DATA BLOCK
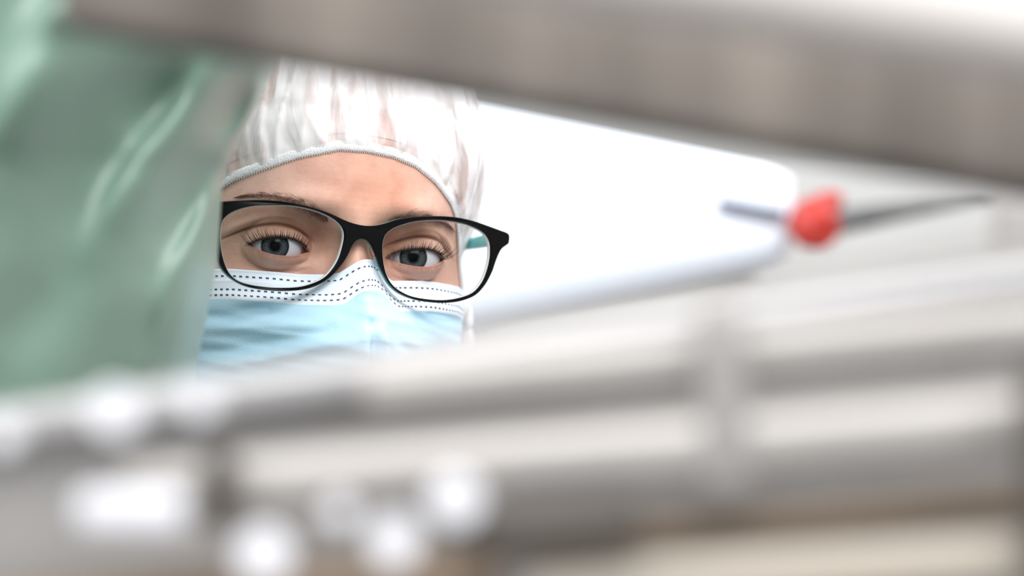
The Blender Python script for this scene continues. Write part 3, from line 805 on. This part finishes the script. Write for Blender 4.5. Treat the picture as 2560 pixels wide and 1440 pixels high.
# temples
xr, zr = gproj(1262, 596); xl, zl = gproj(522, 530)
for s, x0, z0 in ((1, xr, zr), (-1, xl, zl)):
    pth = [(x0 - s * 1.0, gy(x0) + 2, z0, 5.0), (x0 - s * 0.6, gy(x0) + 7, z0, 5.6), (x0 + s * 0.5, 10, z0 - 0.8, 5.2), (x0 + s * 2, 40, z0 - 2.0, 4.4), (x0 + s * 2.5, 75, z0 - 3, 3.4), (x0 + s * 1, 95, z0 - 9, 3.4), (x0 - s * 2, 112, z0 - 28, 3.2)]
    pp = [spl(pth, t) for t in np.linspace(0, 1, 40)]
    for nm, off, mt in (('temple', 0.75, BLK), ('temple_inner_face', -0.75, TEAL)):
        v, f = [], []
        for (x_, y_, z_, h_) in pp:
            for du, dz in ((-.7, -.8), (-.7, .8), (-.35, 1), (.35, 1), (.7, .8), (.7, -.8), (.35, -1), (-.35, -1)):
                v.append(L2W((x_ + s * off + s * du, y_, z_ + dz * h_ / 2)))
        for i in range(39):
            for k in range(8):
                q = (i * 8 + k, i * 8 + (k + 1) % 8, (i + 1) * 8 + (k + 1) % 8, (i + 1) * 8 + k); f.append(q if s > 0 else q[::-1])
        f.append(tuple(range(8))); f.append(tuple(range(39 * 8, 40 * 8)))
        o = meshobj(nm, v, f, mt, gl)
# clear nose pads
PAD = clear_mat('clear_nose_pad', 0.15, (0.72, 0.86, 0.82, 1), 1.45)
for s, pp in ((-1, [(884, 612), (872, 636), (858, 660)]), (1, [(931, 618), (940, 642), (951, 668)])):
    v, f = [], []
    for i, (px, py) in enumerate(spl(pp, t) for t in np.linspace(0, 1, 12)):
        x_, z_ = gproj(px, py)
        for k in range(10):
            a = 2 * math.pi * k / 10; w = math.sin(math.pi * (i + 0.5) / 12)
            v.append(L2W((x_ + s * (0.8 + 0.7 * math.cos(a)), gy(x_) + 4.8 + 4.2 * math.sin(a) * w, z_)))
    f = [(i * 10 + k, i * 10 + (k + 1) % 10, (i + 1) * 10 + (k + 1) % 10, (i + 1) * 10 + k) for i in range(11) for k in range(10)] + [tuple(range(10)), tuple(range(110, 120))]
    meshobj('nose_pad', v, f, PAD, gl)

# ------------------------------------------------------------------ the woman's clothes down to the floor
nk = L2W((0, 78, -150))
rings = []
for z, rx, ry, cyy in ((nk.z + .03, .062, .065, 0), (nk.z - .02, .075, .075, 0), (nk.z - .05, .13, .09, 0), (nk.z - .075, .19, .10, 0), (nk.z - .12, .22, .115, 0), (nk.z - .25, .215, .125, 0), (nk.z - .45, .19, .12, 0),
                       (nk.z - .65, .215, .135, 0), (0.45, .24, .15, 0), (0.40, .24, .15, 0)):
    rings.append([Vector((p.x, p.y, p.z)) for p in ell((nk.x, nk.y + (.02 if z > nk.z - .04 else .07), z), rx, ry, 48, 0.85)])
loft('coverall', rings, M['coat'], woman)
for s in (-1, 1):
    arm = [Vector((nk.x + s * .19, nk.y + .02, nk.z - .10)), Vector((nk.x + s * .245, nk.y + .04, nk.z - .25)), Vector((nk.x + s * .27, nk.y + .05, nk.z - .40)), Vector((nk.x + s * .25, nk.y + .03, nk.z - .55)), Vector((nk.x + s * .20, nk.y + .0, nk.z - .62))]
    rr = [.065, .06, .052, .048, .045]
    ap = [spl([tuple(a) + (r,) for a, r in zip(arm, rr)], t) for t in np.linspace(0, 1, 20)]
    rings = []
    for i, q in enumerate(ap):
        t = (Vector(ap[min(i + 1, 19)][:3]) - Vector(ap[max(i - 1, 0)][:3])).normalized(); a = t.cross(Vector((0, 1, 0))).normalized(); b_ = t.cross(a)
        rings.append([Vector(q[:3]) + (a * math.cos(2 * math.pi * k / 20) + b_ * math.sin(2 * math.pi * k / 20)) * q[3] for k in range(20)])
    loft('sleeve', rings, M['coat'], woman)
    cx_ = nk.x + s * .10
    loft('trouser_leg', [ell((cx_, nk.y + .02, z), r, r * 1.1, 28) for z, r in ((0.5, .085), (.35, .07), (.15, .06), (.06, .062))], M['coat'], woman)
    loft('shoe', [ell((cx_, nk.y + .06, z), rx, ry, 28) for z, rx, ry in ((0.0, .046, .13), (.03, .05, .135), (.06, .046, .11), (.085, .036, .06))], M['shoe'], woman)

# ------------------------------------------------------------------ colleague in green gown, back to the camera
edge_px = [(-200, 760), (0, 738), (100, 712), (170, 690), (250, 655), (350, 603), (440, 563), (520, 556), (650, 547), (750, 531), (830, 512), (930, 491), (1050, 482), (1440, 470), (1900, 470)]
ep = np.array(edge_px, float)
GD = 1.13
gx = lambda z: (np.interp((1.5 - z) / GD * FPX + 720, ep[:, 0], ep[:, 1]) - 1280) / FPX * GD
ridges = [  # photograph line, half width px, height m
    (250, 580, 590, 140, 50, 0.017), (440, 690, 690, 190, 26, 0.012), (535, 350, 620, 190, 34, -0.032), (300, 330, 470, 160, 60, -0.016),
    (0, 420, 230, 20, 70, 0.020), (90, 700, 330, 250, 70, -0.012), (330, 960, 450, 640, 22, 0.006), (350, 900, 395, 760, 12, -0.006), (430, 900, 520, 640, 40, 0.012), (0, 900, 200, 640, 70, -0.008),
    (380, 640, 540, 380, 45, -0.020), (120, 60, 250, 20, 40, 0.014)]
gown = thing('person', 'person in green gown and hood seen from behind at the left edge', 'person', (gx(1.3) - 0.27, -0.12, 0))
zs = np.concatenate([np.linspace(1.78, 1.72, 5), np.linspace(1.71, 1.30, 110), np.linspace(1.28, 0.35, 40)])
rings = []
for z in zs:
    xe = float(gx(min(z, 1.72))); ring = []
    sh = 1.0 if z < 1.66 else max(0.30, 1 - ((z - 1.66) / 0.12) ** 2 * 0.7)
    cxx = xe - 0.30
    for i in range(260):
        a = 2 * math.pi * i / 260; ca, sa = math.cos(a), math.sin(a)
        x = cxx + 0.30 * (sh if ca > 0 else sh) * math.copysign(abs(ca) ** 0.75, ca)
        y = -0.12 + (0.19 if sa < 0 else 0.08) * sh * math.copysign(abs(sa) ** 0.9, sa)
        if sa < 0.3:
            dd = y + D0; px = 1280 + x / dd * FPX; py = 720 - (z - 1.5) / dd * FPX
            h = 0
            for x0, y0, x1, y1, w, hh in ridges:
                w = w * 1.3
                dx, dy = x1 - x0, y1 - y0; t = min(1, max(0, ((px - x0) * dx + (py - y0) * dy) / (dx * dx + dy * dy)))
                d2 = (px - x0 - t * dx) ** 2 + (py - y0 - t * dy) ** 2; h += hh * math.exp(-d2 / (w * w)) * (0.25 + 0.75 * math.sin(math.pi * t))
            h += 0.008 * noise.noise(Vector((x * 9 - z * 5, z * 4, 1)))
            y -= h * min(1, max(0, (0.3 - sa) / 0.6)) * 1.0
        ring.append(Vector((x, y, z)))
    rings.append(ring[::-1])
loft('gown', rings, M['gown'], gown)
hx = float(gx(1.7)) - 0.30
loft('hood', [ell((hx, -0.16, z), rx, ry, 40) for z, rx, ry in ((1.74, .10, .10), (1.80, .075, .08), (1.84, .085, .10), (1.90, .09, .115), (1.95, .085, .11), (1.99, .06, .08), (2.01, .02, .03))][::-1], M['gown'], gown)
for s in (-1, 1):
    loft('trouser_leg', [ell((hx + s * .1, -0.15, z), r, r * 1.1, 28) for z, r in ((0.5, .09), (.35, .08), (.15, .065), (.06, .065))], M['gown'], gown)
    loft('shoe', [ell((hx + s * .1, -0.17, z), rx, ry, 28) for z, rx, ry in ((0.0, .046, .13), (.03, .05, .135), (.06, .046, .11), (.085, .036, .06))], M['shoe'], gown)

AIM
From the top of the listing above, repeat each line exactly until you reach the line containing "meshobj('nose_pad', v, f, PAD, gl)", and repeat that one too. Leave the pictures out.

SOLUTION FOR THIS TASK
The Blender Python script for this scene continues. Write part 3, from line 805 on. This part finishes the script. Write for Blender 4.5. Treat the picture as 2560 pixels wide and 1440 pixels high.
# temples
xr, zr = gproj(1262, 596); xl, zl = gproj(522, 530)
for s, x0, z0 in ((1, xr, zr), (-1, xl, zl)):
    pth = [(x0 - s * 1.0, gy(x0) + 2, z0, 5.0), (x0 - s * 0.6, gy(x0) + 7, z0, 5.6), (x0 + s * 0.5, 10, z0 - 0.8, 5.2), (x0 + s * 2, 40, z0 - 2.0, 4.4), (x0 + s * 2.5, 75, z0 - 3, 3.4), (x0 + s * 1, 95, z0 - 9, 3.4), (x0 - s * 2, 112, z0 - 28, 3.2)]
    pp = [spl(pth, t) for t in np.linspace(0, 1, 40)]
    for nm, off, mt in (('temple', 0.75, BLK), ('temple_inner_face', -0.75, TEAL)):
        v, f = [], []
        for (x_, y_, z_, h_) in pp:
            for du, dz in ((-.7, -.8), (-.7, .8), (-.35, 1), (.35, 1), (.7, .8), (.7, -.8), (.35, -1), (-.35, -1)):
                v.append(L2W((x_ + s * off + s * du, y_, z_ + dz * h_ / 2)))
        for i in range(39):
            for k in range(8):
                q = (i * 8 + k, i * 8 + (k + 1) % 8, (i + 1) * 8 + (k + 1) % 8, (i + 1) * 8 + k); f.append(q if s > 0 else q[::-1])
        f.append(tuple(range(8))); f.append(tuple(range(39 * 8, 40 * 8)))
        o = meshobj(nm, v, f, mt, gl)
# clear nose pads
PAD = clear_mat('clear_nose_pad', 0.15, (0.72, 0.86, 0.82, 1), 1.45)
for s, pp in ((-1, [(884, 612), (872, 636), (858, 660)]), (1, [(931, 618), (940, 642), (951, 668)])):
    v, f = [], []
    for i, (px, py) in enumerate(spl(pp, t) for t in np.linspace(0, 1, 12)):
        x_, z_ = gproj(px, py)
        for k in range(10):
            a = 2 * math.pi * k / 10; w = math.sin(math.pi * (i + 0.5) / 12)
            v.append(L2W((x_ + s * (0.8 + 0.7 * math.cos(a)), gy(x_) + 4.8 + 4.2 * math.sin(a) * w, z_)))
    f = [(i * 10 + k, i * 10 + (k + 1) % 10, (i + 1) * 10 + (k + 1) % 10, (i + 1) * 10 + k) for i in range(11) for k in range(10)] + [tuple(range(10)), tuple(range(110, 120))]
    meshobj('nose_pad', v, f, PAD, gl)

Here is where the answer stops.